Sunday, September 23, 2018

Blinded by Her Vanity

Roxana
or The Fortunate Mistress 

Roxana


“Thus blinded by my own vanity, I threw away the only opportunity I then had to have effectually settled my fortunes, and secured them for this world; and I am a memorial to all that shall read my story, a standing monument of the madness and distraction which pride and infatuations from hell run us into, how ill our passions guide us, and how dangerously we act when we follow the dictates of an ambitious mind.”  ― Daniel Defoe, Roxana




Daniel Defoe published all of the great works of fiction that he is remembered for today in a span of a half decade between 1719 and 1724. Prior to this he was a noted journalist. This period began with the famous Adventures of Robinson Crusoe and ended with his final novel, Roxana or The Fortunate Mistress, in 1724. It is supposed to be a biography of one Madamoselle Beleau, the lovely daughter of French Protestant refugees, brought up in England and married to a good-for-nothing son of an English brewer.

Roxana's husband squanders his property and abandons his wife and five children. She enters upon a career of a mistress, first to the landlord in whose house she and her husband were renting, and then to a series of wealthy aristocrats and businessmen in three countries, England, France and Holland. She acquires her name of "Roxana," traditionally given to stage actresses, after she had returned to London from Europe, having become a famous courtesan.

She is accompanied in her adventures by a faithful maid, Amy, a very lively, attractive and intelligent woman. After many adventures with many men and women, most of whom amazingly, are good decent people who do not take advantage of a beautiful abandoned woman in distress (hence the title of the story—"The Fortunate Mistress"), she finally marries a Dutch merchant who has been her long time lover and friend and even the father to one of her sons. However, in a rather a hurried end to the story, the husband discovers the deceitful and immoral life his wife has led and dies shortly after leaving a her a small sum of money.

Interestingly, the ending of Roxana is shrouded in dispute. In Defoe's original version the protagonist does not die, but repents for the life she has lived, and that too—according to Roxana herself—only because she comes to an unhappy end after the death of her husband. However, the book, because it was published anonymously (as was often the case with fictitious histories in those days) and then went through several questionable editions, later interpolators gave the story various endings, all of which has the protagonist die repenting her life full of sins.

Even more interesting, and important for the future of fiction, is Defoe's focus upon the interior drama of Roxana's moral decay, the psychological turmoil of a woman who willfully chooses the glamorous life of a courtesan over the duller, but honorable, life of a married woman. The result of her decision leads to a downward spiral from which she is unable to escape.
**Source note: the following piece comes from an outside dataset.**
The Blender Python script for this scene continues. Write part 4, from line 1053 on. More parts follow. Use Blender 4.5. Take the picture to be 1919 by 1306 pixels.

Thus Defoe's last novel is his one and only tragedy.


2 comments:

Brian Joseph said...

I have only read The Adventures of Robinson Crusoe> in terms of plot this one is obviously different. On the other hand this sounds like it concerns itself with the issues of salvation or at least the lack of it. The salvation part reminds me of Robinson Crusoe.

It is striking that Dafoe's high quality output only spanned a period of five years.

James said...

Brian,
I was surprised too by Defoe's spurt of fiction near the end of his life.